Dormiremo da vecchi
- Autore: Pino Corrias
- Categoria: Narrativa Italiana
- Casa editrice: Chiarelettere
- Anno di pubblicazione: 2015
Ho pensato a “La terrazza” di Scola, e poi - giocoforza - a “La grande bellezza” di Sorrentino. Tra le pagine di “Dormiremo da vecchi” di Pino Corrias (Chiarelettere, 2015) soffia la stessa aria caustico-preapocalittica della migliore commedia all’italiana: quella capace di azzannare alla giugulare costume & società, radioscopia in campo lungo di una nazione alla deriva da sempre. Il contesto allargato del “Supermondo” (quello del cinema e dei suoi affluenti) che fa da sfondo al romanzo si pone, sotto questo aspetto, come meta-simbolico (il cinema come pancia del Paese rampante, ma anche come arte dell’apparenza, espressione “bugiarda” per antonomasia). Un macrocosmo trasversale, contiguo alla fine dei tempi, alla compravendita di corpi e anime per una foto di copertina o una comparsata tv. Personaggi in cerca d’autore (e produttore), fuori e dentro lo schermo fantastico, sullo sfondo eccitante di una “Dolceroma” sin dai tempi della dolce vita. Uomini e donne votati e attestati sulla triade denaro-potere-successo, passando per cene di lusso, marchette di lusso, cocaina, scandali, in misura maggiore o minore a seconda di ruolo e peso specifico raggiunto e/o raggiungibile.

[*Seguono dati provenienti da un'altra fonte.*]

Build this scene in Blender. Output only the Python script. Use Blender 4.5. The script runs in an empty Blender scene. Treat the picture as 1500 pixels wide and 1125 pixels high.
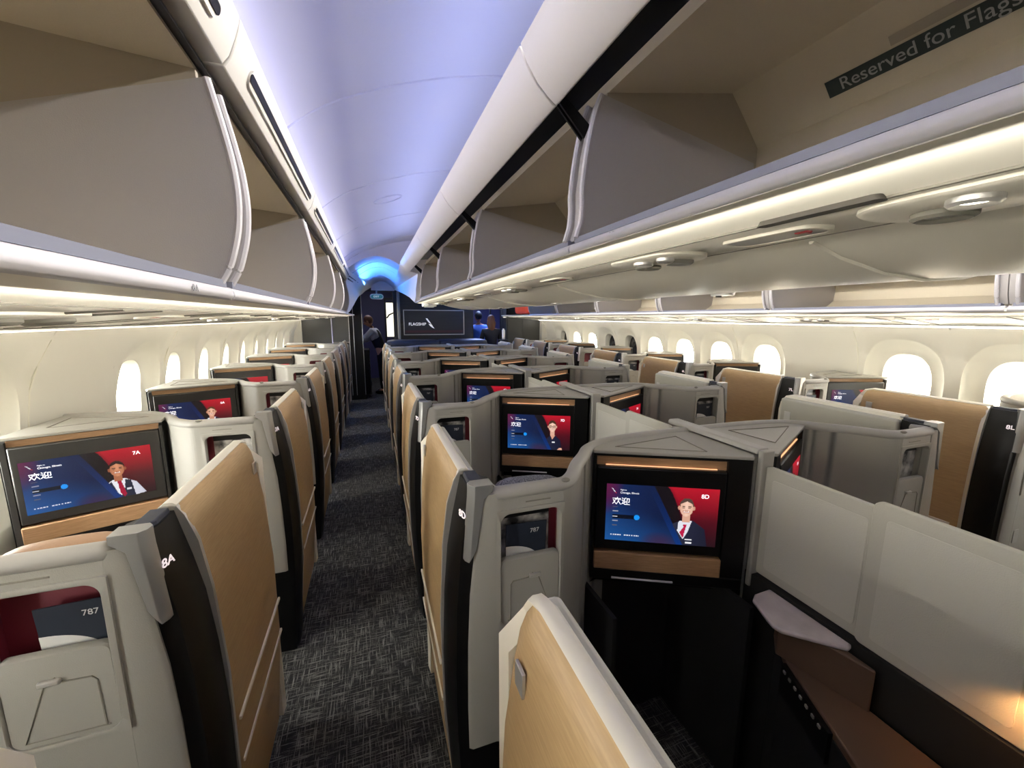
import bpy, bmesh, math, random
from mathutils import Vector, Matrix
random.seed(7)
SC = bpy.context.scene
COL = SC.collection
R = math.radians

# ------------------------------------------------------------------ camera
def camera():
    yaw, pitch, roll, f = 19.2428, 9.3263, 0.1951, 591.2724
    y, p, r = map(R, (yaw, pitch, roll))
    F = Vector((math.sin(y)*math.cos(p), math.cos(y)*math.cos(p), -math.sin(p)))
    rt = Vector((math.cos(y), -math.sin(y), 0)); up = rt.cross(F)
    r2 = rt*math.cos(r) + up*math.sin(r); u2 = r2.cross(F)
    cd = bpy.data.cameras.new('camera'); co = bpy.data.objects.new('camera', cd); COL.objects.link(co)
    cd.sensor_fit = 'HORIZONTAL'; cd.sensor_width = 36.0; cd.lens = f/1500*36
    cd.clip_start = 0.02; cd.clip_end = 200
    M = Matrix((r2, u2, -F)).transposed().to_4x4(); M.translation = Vector((-1.2789, 0, 1.72))
    co.matrix_world = M
    SC.camera = co
camera()

# ------------------------------------------------------------------ world, lights, exposure
def srgb(c):
    return tuple(((v/255)/12.92 if v/255 <= .04045 else ((v/255+.055)/1.055)**2.4) for v in c)
W = bpy.data.worlds.new('world'); SC.world = W; W.use_nodes = True
W.node_tree.nodes['Background'].inputs[0].default_value = (1.0, .985, .95, 1)
W.node_tree.nodes['Background'].inputs[1].default_value = 52
SC.view_settings.view_transform = 'Standard'; SC.view_settings.look = 'None'
SC.view_settings.gamma = 1; SC.view_settings.use_curve_mapping = False
SC.view_settings.exposure = 0.5
def area(name, loc, direction, sx, sy, power, col, spread=180, portal=False):
    d = bpy.data.lights.new(name, 'AREA'); d.shape = 'RECTANGLE'; d.size = sx; d.size_y = sy
    d.energy = power; d.color = col; d.spread = R(spread)
    o = bpy.data.objects.new(name, d); COL.objects.link(o); o.location = loc
    z = -Vector(direction).normalized()          # lamp shines along its -Z, long side kept along world Y
    yv = Vector((0, 1, 0)); yv = (yv - z*yv.dot(z)).normalized(); x = yv.cross(z)
    M = Matrix((x, yv, z)).transposed().to_4x4(); M.translation = Vector(loc); o.matrix_world = M
    if portal: d.cycles.is_portal = True
    return o
Y0, Y1 = -3.0, 8.9          # cabin ends
CL = Y1-Y0; CM = (Y0+Y1)/2
for s in (-1, 1):
    area('window_daylight_portal', (s*2.95, CM, 1.2), (-s, 0, 0), .6, CL, 1, (1, 1, 1), portal=True)
    # LED wash strip hidden in the slot between the bins and each sidewall
    area('sidewall_wash_light', (s*2.30, CM, 1.676), (s*.45, 0, -1), .03, CL, 5, (1.0, .95, .89))
    # unseen fill lamps added behind the bin lips to brighten the undersides
    area('soffit_inner_fill', (s*1.605, CM, 1.731), (s, 0, -.10), .010, CL, 9, (1.0, .95, .86), 150)
    area('center_soffit_fill', (s*.725, (Y0+5.2)/2, 1.876), (-s, 0, -.06), .010, 5.2-Y0, 4.2, (1.0, .95, .86), 150)
    # violet blue LED strips in the coves on both sides of each aisle ceiling
    area('outer_cove_light', (s*1.575, (Y0+5.9)/2, 2.335), (-s*.55, 0, 1), .02, 5.9-Y0, 7, (.44, .45, 1.0))
    area('inner_cove_light', (s*.82, (Y0+5.3)/2, 2.42), (s*.25, 0, 1), .02, 5.3-Y0, 9, (.38, .46, 1.0))
    # warm white fill lamps added out of view to brighten valances and open bins
    area('aisle_fill_light', (s*1.60, (Y0+5.9)/2, 2.385), (-s*.95, 0, -.22), .02, 5.9-Y0, 30, (1.0, .95, .88), 85)
    area('center_fill_light', (s*.79, (Y0+5.2)/2, 2.52), (s*.72, 0, -.55), .02, 5.2-Y0, 32, (1.0, .95, .88), 85)
    # lamp slot at the foot of the window soffit, grazing its underside
    area('soffit_wash_light', (s*2.505, CM, 1.648), (-s, 0, .42), .012, CL, 27, (1.0, .95, .86), 150)

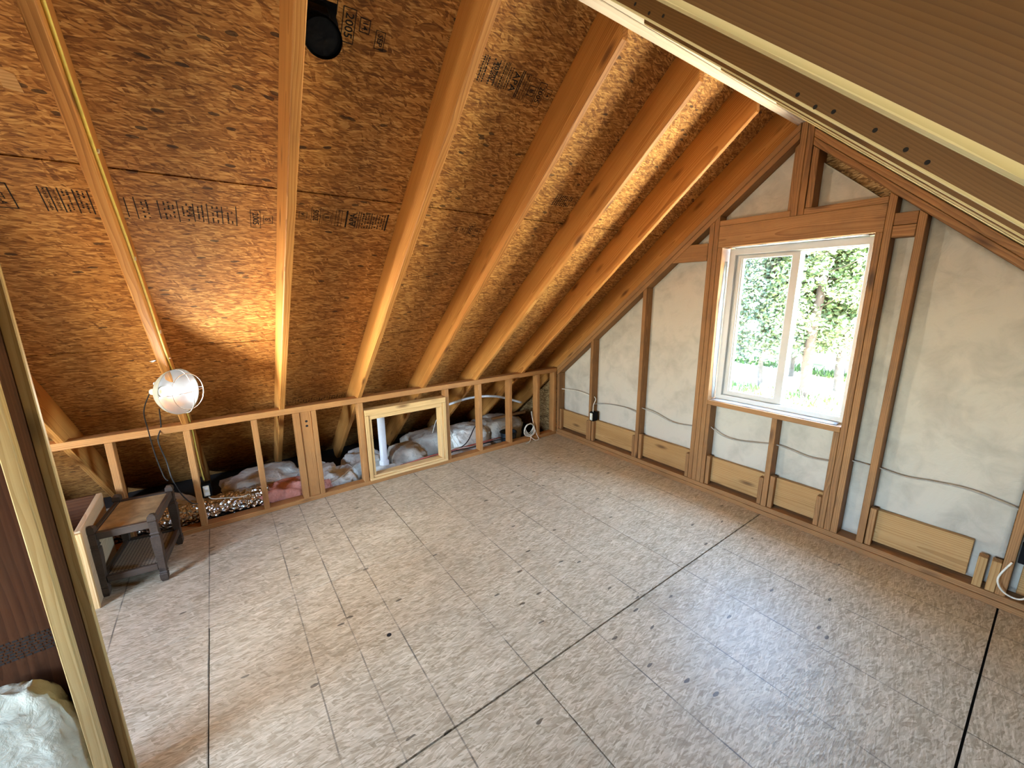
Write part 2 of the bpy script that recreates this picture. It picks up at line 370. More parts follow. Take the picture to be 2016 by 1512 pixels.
# ------------------------------------------------------------------ floor
floor = root('floor', (-3.3, -2.3, 0), 'grey beige strand board floor laid in large sheets with dark joints', 'floor', 'structure')
rows = [(.10, -1.1598, -2.2915), (-1.1598, -2.379, -1.0713), (-2.379, -3.598, -2.2915), (-3.598, -4.80, -1.0713)]
for y1, y0, xj in rows:
    js = sorted({.14, XB} | {xj + 2.4384 * k for k in range(-3, 2) if XB + .05 < xj + 2.4384 * k < .1})
    for a, b in zip(js, js[1:]):
        g = .0020; ga = .0042 if abs(y0 + 2.379) < .01 or abs(y0 + 3.598) < .01 else .0018
        gb = .0042 if abs(y1 + 2.379) < .01 or abs(y1 + 3.598) < .01 else .0018
        v = [(x, y, z) for z in (-.018, 0) for x, y in ((a + g, y0 + ga), (b - g, y0 + ga), (b - g, y1 - gb), (a + g, y1 - gb))]
        mesh_obj('floor_panel', v, [(3, 2, 1, 0), (4, 5, 6, 7), (0, 1, 5, 4), (1, 2, 6, 5), (2, 3, 7, 6), (3, 0, 4, 7)], 'osb_floor', floor)
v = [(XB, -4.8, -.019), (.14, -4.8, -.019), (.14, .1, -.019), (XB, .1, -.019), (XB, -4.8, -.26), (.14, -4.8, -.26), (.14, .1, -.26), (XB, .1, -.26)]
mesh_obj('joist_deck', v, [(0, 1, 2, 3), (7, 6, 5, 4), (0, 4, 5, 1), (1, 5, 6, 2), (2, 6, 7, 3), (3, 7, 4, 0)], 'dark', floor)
lv, lf = lathe_geo(((.0006, .0001), (.0006, .012), (-.004, .0125)), 14)
mesh_obj('drill_hole', lv, lf, 'dark', floor, Matrix.Translation((-2.757, -1.769, 0)))
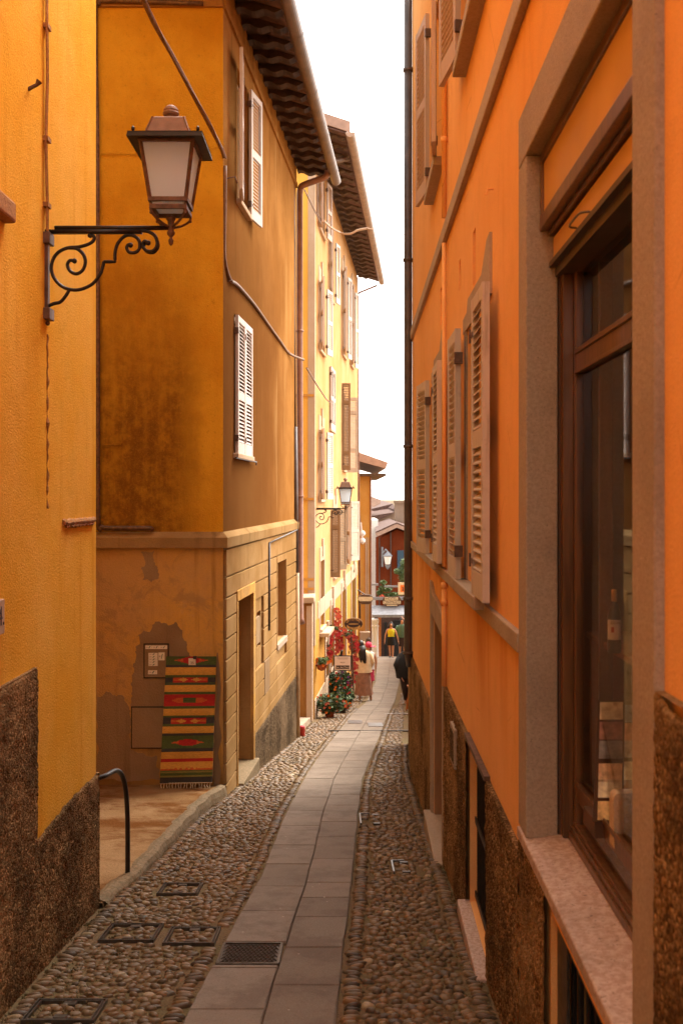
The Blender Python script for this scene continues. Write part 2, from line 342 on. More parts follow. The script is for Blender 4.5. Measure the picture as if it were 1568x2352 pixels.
# frosted lamp glass
m, t, b = newmat('milk_glass')
b.inputs['Base Color'].default_value = (0.80, 0.76, 0.74, 1); b.inputs['Roughness'].default_value = 0.35
b.inputs['Transmission Weight'].default_value = 0.25
tr = t.nodes.new('ShaderNodeBsdfTranslucent'); tr.inputs[0].default_value = (0.85, 0.80, 0.78, 1)
mx = t.nodes.new('ShaderNodeMixShader'); mx.inputs[0].default_value = 0.6
b.inputs['Base Color'].default_value = (0.80, 0.90, 1.0, 1); tr.inputs[0].default_value = (0.82, 0.92, 1.0, 1)
t.links.new(b.outputs[0], mx.inputs[1]); t.links.new(tr.outputs[0], mx.inputs[2])
t.links.new(mx.outputs[0], t.nodes['Material Output'].inputs[0]); M['milk'] = m
m, t, b = newmat('shop_glass'); t.nodes.remove(b)
tp = t.nodes.new('ShaderNodeBsdfTransparent'); tp.inputs[0].default_value = (0.86, 0.84, 0.80, 1)
gl = t.nodes.new('ShaderNodeBsdfGlossy'); gl.inputs['Roughness'].default_value = 0.03; gl.inputs[0].default_value = (1, 1, 1, 1)
fr = t.nodes.new('ShaderNodeFresnel'); fr.inputs[0].default_value = 1.16
mx = t.nodes.new('ShaderNodeMixShader')
ml = t.nodes.new('ShaderNodeMath'); ml.operation = 'MULTIPLY'; ml.inputs[1].default_value = 0.22
t.links.new(fr.outputs[0], ml.inputs[0]); t.links.new(ml.outputs[0], mx.inputs[0]); t.links.new(tp.outputs[0], mx.inputs[1]); t.links.new(gl.outputs[0], mx.inputs[2])
t.links.new(mx.outputs[0], t.nodes['Material Output'].inputs[0]); M['glass'] = m
M['dark_glass'] = simple('dark_window_glass', (0.03, 0.022, 0.018), 0.08, spec=0.6)
m, t, b = newmat('woven_wool'); b.inputs['Roughness'].default_value = 0.95
a = t.nodes.new('ShaderNodeAttribute'); a.attribute_name = 'Col'
nn = t.nodes.new('ShaderNodeTexNoise'); nn.inputs['Scale'].default_value = 5; nn.inputs['Detail'].default_value = 6
mp = t.nodes.new('ShaderNodeMapping'); mp.inputs['Scale'].default_value = (6, 6, 90)
tc = t.nodes.new('ShaderNodeTexCoord'); t.links.new(tc.outputs['Object'], mp.inputs[0]); t.links.new(mp.outputs[0], nn.inputs[0])
mm = t.nodes.new('ShaderNodeMixRGB'); mm.blend_type = 'MULTIPLY'; mm.inputs[0].default_value = 0.8
rr = t.nodes.new('ShaderNodeValToRGB'); rr.color_ramp.elements[0].position = 0.35; rr.color_ramp.elements[0].color = (0.45, 0.45, 0.45, 1); rr.color_ramp.elements[1].position = 0.62
t.links.new(nn.outputs[0], rr.inputs[0]); t.links.new(a.outputs['Color'], mm.inputs[1]); t.links.new(rr.outputs[0], mm.inputs[2]); t.links.new(mm.outputs[0], b.inputs['Base Color'])
bp = t.nodes.new('ShaderNodeBump'); bp.inputs['Strength'].default_value = 0.5; bp.inputs['Distance'].default_value = 0.004
t.links.new(nn.outputs[0], bp.inputs['Height']); t.links.new(bp.outputs[0], b.inputs['Normal']); M['wool'] = m

# ------------------------------------------------------------------ mesh builder
class MB:
    def __init__(s): s.v, s.f, s.mi, s.rnd = [], [], [], []
    def add(s, vs, fs, mi=0):
        k = len(s.v); s.v += [tuple(v) for v in vs]
        for f in fs: s.f.append(tuple(i + k for i in f)); s.mi.append(mi)
    def box(s, a0, a1, b0, b1, c0, c1, T=ID, mi=0):
        vs = [T(a, b_, c) for a in (a0, a1) for b_ in (b0, b1) for c in (c0, c1)]
        s.add(vs, [(0, 1, 3, 2), (4, 6, 7, 5), (0, 4, 5, 1), (2, 3, 7, 6), (0, 2, 6, 4), (1, 5, 7, 3)], mi)
    def quad(s, a, b_, c, d, mi=0): s.add([a, b_, c, d], [(0, 1, 2, 3)], mi)
    def prism(s, pts, off, mi=0):
        n = len(pts); off = Vector(off); a = [Vector(p) for p in pts]; b_ = [p + off for p in a]
        s.add(a + b_, [tuple(range(n)), tuple(range(2 * n - 1, n - 1, -1))] + [(i, i + n, (i + 1) % n + n, (i + 1) % n) for i in range(n)], mi)
    def tube(s, pts, r, n=8, mi=0, caps=True, flat=None):
        pts = [Vector(p) for p in pts]; N = len(pts); rs = r if isinstance(r, (list, tuple)) else [r] * N
        rings = []; up = None
        for i, p in enumerate(pts):
            d = (pts[min(i + 1, N - 1)] - pts[max(i - 1, 0)])
            if d.length < 1e-9: d = Vector((0, 0, 1))
            d.normalize()
            if up is None: up = Vector((0, 1, 0)) if abs(d.y) < 0.8 else Vector((1, 0, 0))
            a = d.cross(up)
            if a.length < 1e-4: a = d.cross(Vector((1, 0, 0)))
            a.normalize(); b_ = a.cross(d).normalized(); up = b_
            fa = 1.0; fb = 1.0
            if flat: fa, fb = flat
            rings.append([p + a * (math.cos(2 * math.pi * k / n) * rs[i] * fa) + b_ * (math.sin(2 * math.pi * k / n) * rs[i] * fb) for k in range(n)])
        vs = [v for rg in rings for v in rg]; fs = []
        for i in range(N - 1):
            for k in range(n):
                fs.append((i * n + k, i * n + (k + 1) % n, (i + 1) * n + (k + 1) % n, (i + 1) * n + k))
        if caps: fs += [tuple(range(n))[::-1], tuple((N - 1) * n + k for k in range(n))]
        s.add(vs, fs, mi)
    def lathe(s, prof, c, n=16, mi=0, sx=1, sy=1):
        c = Vector(c); vs = []; N = len(prof)
        for r, z in prof:
            for k in range(n):
                a = 2 * math.pi * k / n; vs.append((c.x + r * sx * math.cos(a), c.y + r * sy * math.sin(a), c.z + z))
        fs = [(i * n + k, i * n + (k + 1) % n, (i + 1) * n + (k + 1) % n, (i + 1) * n + k) for i in range(N - 1) for k in range(n)]
        fs += [tuple(range(n))[::-1], tuple((N - 1) * n + k for k in range(n))]
        s.add(vs, fs, mi)
    def ball(s, c, r, n=10, mi=0, sz=1.0, sx=1.0, sy=1.0):
        m_ = n // 2
        s.lathe([(max(1e-4, r * math.sin(math.pi * i / m_)), -r * sz * math.cos(math.pi * i / m_)) for i in range(m_ + 1)], c, n, mi, sx, sy)
    def wall(s, T, a0, a1, z0, z1, holes=(), mi=0, rmi=None, d0=0.0):
        """front plane at depth d0 with rectangular holes (a0,a1,z0,z1,depth) and their reveals"""
        A = sorted({a0, a1} | {v for h in holes for v in h[:2] if a0 < v < a1}); Z = sorted({z0, z1} | {v for h in holes for v in h[2:4] if z0 < v < z1})
        for i in range(len(A) - 1):
            for j in range(len(Z) - 1):
                ca, cz = (A[i] + A[i + 1]) / 2, (Z[j] + Z[j + 1]) / 2
                if any(h[0] < ca < h[1] and h[2] < cz < h[3] for h in holes): continue
                s.quad(T(A[i], d0, Z[j]), T(A[i + 1], d0, Z[j]), T(A[i + 1], d0, Z[j + 1]), T(A[i], d0, Z[j + 1]), mi)
        r = mi if rmi is None else rmi
        for h in holes:
            x0, x1, y0, y1, dd = h
            s.quad(T(x0, d0, y0), T(x0, dd, y0), T(x0, dd, y1), T(x0, d0, y1), r)
            s.quad(T(x1, d0, y0), T(x1, dd, y0), T(x1, dd, y1), T(x1, d0, y1), r)
            s.quad(T(x0, d0, y1), T(x1, d0, y1), T(x1, dd, y1), T(x0, dd, y1), r)
            s.quad(T(x0, d0, y0), T(x1, d0, y0), T(x1, dd, y0), T(x0, dd, y0), r)
    def build(s, name, mats, parent=None, smooth=False, bevel=0.0, rnd=None):
        me = bpy.data.meshes.new(name); me.from_pydata(s.v, [], s.f)
        if not isinstance(mats, (list, tuple)): mats = [mats]
        for m_ in mats: me.materials.append(M[m_] if isinstance(m_, str) else m_)
        me.polygons.foreach_set('material_index', s.mi)
        if smooth: me.polygons.foreach_set('use_smooth', [True] * len(s.f))
        if rnd is not None:
            at = me.attributes.new('rnd', 'FLOAT', 'FACE'); at.data.foreach_set('value', rnd)
        me.update()
        o = bpy.data.objects.new(name, me); col.objects.link(o)
        if smooth or bevel:
            bm = bmesh.new(); bm.from_mesh(me); bmesh.ops.recalc_face_normals(bm, faces=bm.faces); bm.to_mesh(me); bm.free()
        if bevel:
            bv = o.modifiers.new('bevel', 'BEVEL'); bv.width = bevel; bv.segments = 2; bv.limit_method = 'ANGLE'; bv.angle_limit = R(40)
        if parent: attach(o, parent)
        return o
def attach(o, parent):
    o.parent = parent; o.matrix_parent_inverse = world(parent).inverted()
def world(o):
    mtx = Matrix.LocRotScale(o.location, o.rotation_euler, o.scale)
    if o.parent: return world(o.parent) @ o.matrix_parent_inverse @ mtx
    return mtx
def tag(o, label=None, cat=None, group=None, kind=None):
    if label: o['label'] = label
    if cat: o['category'] = cat
    if group: o['group'] = group
    if kind: o['kind'] = kind
    return o
def thing(name, loc, label, cat, group=None):
    o = bpy.data.objects.new(name, None); o.location = loc; o.empty_display_size = 0.2; col.objects.link(o)
    return tag(o, label, cat, group)
def dup(root, loc, rz=None, label=None, scale=None):
    r_ = root.copy(); col.objects.link(r_); r_.location = loc
    if rz is not None: r_.rotation_euler[2] = rz
    if scale: r_.scale = (scale,) * 3
    if label: r_['label'] = label
    def rec(a, b_):
        for ch in [c for c in a.children]:
            c = ch.copy(); col.objects.link(c); mi_ = ch.matrix_parent_inverse.copy(); c.parent = b_; c.matrix_parent_inverse = mi_; rec(ch, c)
    rec(root, r_); return r_
def text(body, size, loc, rot, mat, parent, name='lettering', ext=0.0015, align='CENTER', sx=1.0):
    cu = bpy.data.curves.new(name, 'FONT'); cu.body = body; cu.size = size; cu.extrude = ext
    cu.align_x = align; cu.align_y = 'CENTER'; cu.resolution_u = 3
    o = bpy.data.objects.new(name, cu); col.objects.link(o)
    dg = bpy.context.evaluated_depsgraph_get(); dg.update()
    me = bpy.data.meshes.new_from_object(o.evaluated_get(dg)); bpy.data.objects.remove(o); bpy.data.curves.remove(cu)
    me.transform(Matrix.Translation(loc) @ Matrix.Rotation(rot[2], 4, 'Z') @ Matrix.Rotation(rot[0], 4, 'X') @ Matrix.Rotation(rot[1], 4, 'Z') @ Matrix.Diagonal((sx, 1, 1, 1)))
    me.materials.clear(); me.materials.append(M[mat]); me.name = name
    o = bpy.data.objects.new(name, me); col.objects.link(o)
    if parent: attach(o, parent)
    return o
FRONT = (R(90), 0, 0)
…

Come in una parabola esemplare, “Dormiremo da vecchi” gravita, non a caso, attorno alle vite di tre figure-cardine della Fabbrica dei sogni: produttore, attrice e sceneggiatore.
Il primo si chiama Oscar Martello e ha la faccia di uno che ha capito come stare al mondo, uno che si è fatto strada a gomitate alquanto generose. Vive d’un fiato e pensa altrettanto. L’incipit del romanzo ce lo consegna a ridosso dell’uscita di un film che ha prodotto e in cui non crede. Per salvarlo dal flop e salvarsi la vita escogita un “piano” da cui discende la prima delle vicende semi-gialle della trama.
La seconda è una specie di Marilyn capitolina, che risponde al nome di Jacaranda Rizzi: angelo bello & dannato, occhi color miele, cuore ibernato e un bel po’ di vuoti da riempire, a cominciare da quello lasciatole da un segreto che la tormenta da tempo (il secondo filone semi-giallo della trama).
L’ultimo dei tre protagonisti principali è Andrea Serrano. Campa scrivendo storie lacrime e sangue, come tocca alla maggior parte degli sceneggiatori di fiction televisive.
“Conosce i tre tempi del cinema, ma ha imparato che nulla vale quello luminoso dell’intervallo”.
Attorno a loro ruota la prevedibile consorteria di nuovi mostri, mogli, amanti, tirapiedi, questuanti, agenti, tenutarie di terrazze vip, attrici in disarmo, gossippari al soldo dei potenti, a un certo punto anche un poliziotto dall’anima ferita. Portatori di vite di corsa e solitudini senza rimedio, affresco acidulo di una Roma sempre più capoccia der monno ‘nfame.
Lo stile di Pino Corrias non si dimentica: è scattante, corroborato da parole che tintinnano, “suonando” come suonano le parole dei veri scrittori. Il romanzo avvince e fa riflettere, credo che anche per questo meriti il massimo e il più convinto degli apprezzamenti.